Wednesday, July 15, 2020

Figuring Out Myself

It looks like I'm trying my best to stay focused and work hard at obtaining something but I just let myself naturally wander off into other things now. Thinking about it, I'm just recalling everything that made me happy or upset, no matter how small or great. It's quite peculiar because it's something that's just going on with my own brain chemistry at that moment of time. I'm realizing that I'm doing this a lot when I'm trying to listen to the Bible while driving around.

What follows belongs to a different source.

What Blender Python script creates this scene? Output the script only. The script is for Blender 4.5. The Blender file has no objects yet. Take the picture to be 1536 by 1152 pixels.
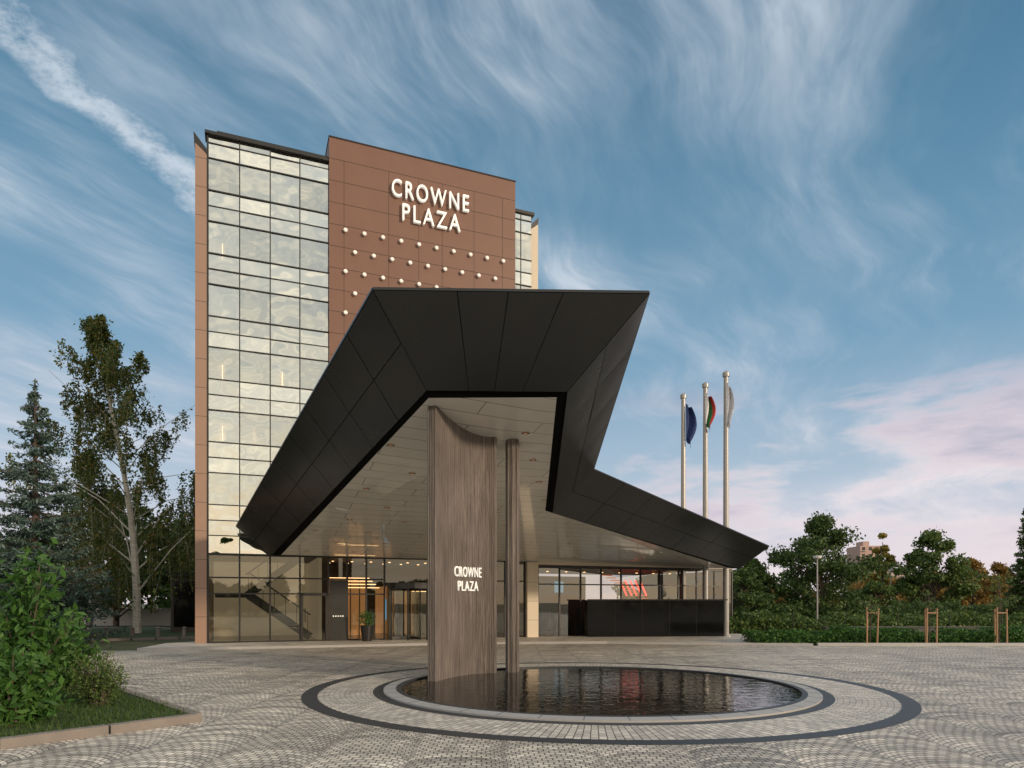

Thinking about it, it's probably because I don't understand the Bible that well and want to while listening to a format that isn't common English I'm accustomed to. It's like I have put in some effort to gather the details. I'm just naturally trying to listen to the words now and digest it fast as I can with the whole. I'm going after trying to do something impossible and this is going to be like my 10th attempt with going through the whole Bible.  I'm already aware of some common stories I grew up with, but it's just trying to gather other details while also analyzing my personal faith. It makes sense for me to stay a believer after all! I'm also thinking about the gripes I have with another past church I used to attend. It was definitely a mistake to have associated with them, but what can you do? I want to now just test how much of a people-person I really am while visiting them for some time.  

I think overall it's just gaining this personal stability and it looks like the Lord does recognize our unique strengths or talents in the Bible. It's when we are weak and when we least expect it that the Lord wants to make Himself shine brighter than any star and pour His love onto us!